SHORT PROBLEM » Could you write out the opening lines of the data, word for word, stopping after the line that contains "streakd(a_, b_, w_, 'grey_smear', s_)"?

GIVEN MATERIAL »
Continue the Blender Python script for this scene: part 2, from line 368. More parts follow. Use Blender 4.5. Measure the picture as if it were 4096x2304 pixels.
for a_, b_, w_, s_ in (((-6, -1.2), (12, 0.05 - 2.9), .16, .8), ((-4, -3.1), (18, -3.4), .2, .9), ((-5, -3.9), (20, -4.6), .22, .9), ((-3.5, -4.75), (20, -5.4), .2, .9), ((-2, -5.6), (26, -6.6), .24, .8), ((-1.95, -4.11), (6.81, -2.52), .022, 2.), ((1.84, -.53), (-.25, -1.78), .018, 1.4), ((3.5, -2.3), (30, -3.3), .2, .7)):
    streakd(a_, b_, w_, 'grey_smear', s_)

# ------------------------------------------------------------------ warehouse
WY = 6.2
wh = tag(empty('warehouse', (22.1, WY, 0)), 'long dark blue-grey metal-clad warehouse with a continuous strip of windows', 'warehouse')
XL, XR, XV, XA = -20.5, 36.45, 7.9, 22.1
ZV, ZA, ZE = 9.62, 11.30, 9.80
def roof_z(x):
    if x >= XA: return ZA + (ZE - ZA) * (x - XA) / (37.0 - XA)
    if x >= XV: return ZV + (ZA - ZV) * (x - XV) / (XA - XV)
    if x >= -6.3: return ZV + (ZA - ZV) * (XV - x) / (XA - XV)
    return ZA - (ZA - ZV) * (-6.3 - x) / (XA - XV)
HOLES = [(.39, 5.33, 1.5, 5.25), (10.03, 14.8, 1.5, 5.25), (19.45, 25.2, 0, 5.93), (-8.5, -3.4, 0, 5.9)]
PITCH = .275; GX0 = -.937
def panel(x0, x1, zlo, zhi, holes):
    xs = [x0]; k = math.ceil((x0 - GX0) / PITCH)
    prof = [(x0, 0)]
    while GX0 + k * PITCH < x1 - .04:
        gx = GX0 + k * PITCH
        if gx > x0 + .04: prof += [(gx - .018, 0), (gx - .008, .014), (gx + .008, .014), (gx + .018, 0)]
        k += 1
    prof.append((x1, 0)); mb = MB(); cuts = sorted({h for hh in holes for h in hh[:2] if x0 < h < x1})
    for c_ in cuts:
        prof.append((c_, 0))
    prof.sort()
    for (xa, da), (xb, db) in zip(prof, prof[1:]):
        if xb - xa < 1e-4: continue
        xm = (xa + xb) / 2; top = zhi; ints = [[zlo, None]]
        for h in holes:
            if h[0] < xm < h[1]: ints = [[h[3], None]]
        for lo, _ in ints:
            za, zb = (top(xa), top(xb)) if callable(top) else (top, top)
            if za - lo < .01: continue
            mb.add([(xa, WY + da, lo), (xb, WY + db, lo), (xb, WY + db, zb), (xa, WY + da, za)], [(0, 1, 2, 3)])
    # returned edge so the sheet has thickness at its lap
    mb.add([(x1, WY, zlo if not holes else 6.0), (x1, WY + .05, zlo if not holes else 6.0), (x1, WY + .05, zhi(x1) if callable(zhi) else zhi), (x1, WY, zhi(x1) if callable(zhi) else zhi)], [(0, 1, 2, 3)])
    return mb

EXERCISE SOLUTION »
Continue the Blender Python script for this scene: part 2, from line 368. More parts follow. Use Blender 4.5. Measure the picture as if it were 4096x2304 pixels.
for a_, b_, w_, s_ in (((-6, -1.2), (12, 0.05 - 2.9), .16, .8), ((-4, -3.1), (18, -3.4), .2, .9), ((-5, -3.9), (20, -4.6), .22, .9), ((-3.5, -4.75), (20, -5.4), .2, .9), ((-2, -5.6), (26, -6.6), .24, .8), ((-1.95, -4.11), (6.81, -2.52), .022, 2.), ((1.84, -.53), (-.25, -1.78), .018, 1.4), ((3.5, -2.3), (30, -3.3), .2, .7)):
    streakd(a_, b_, w_, 'grey_smear', s_)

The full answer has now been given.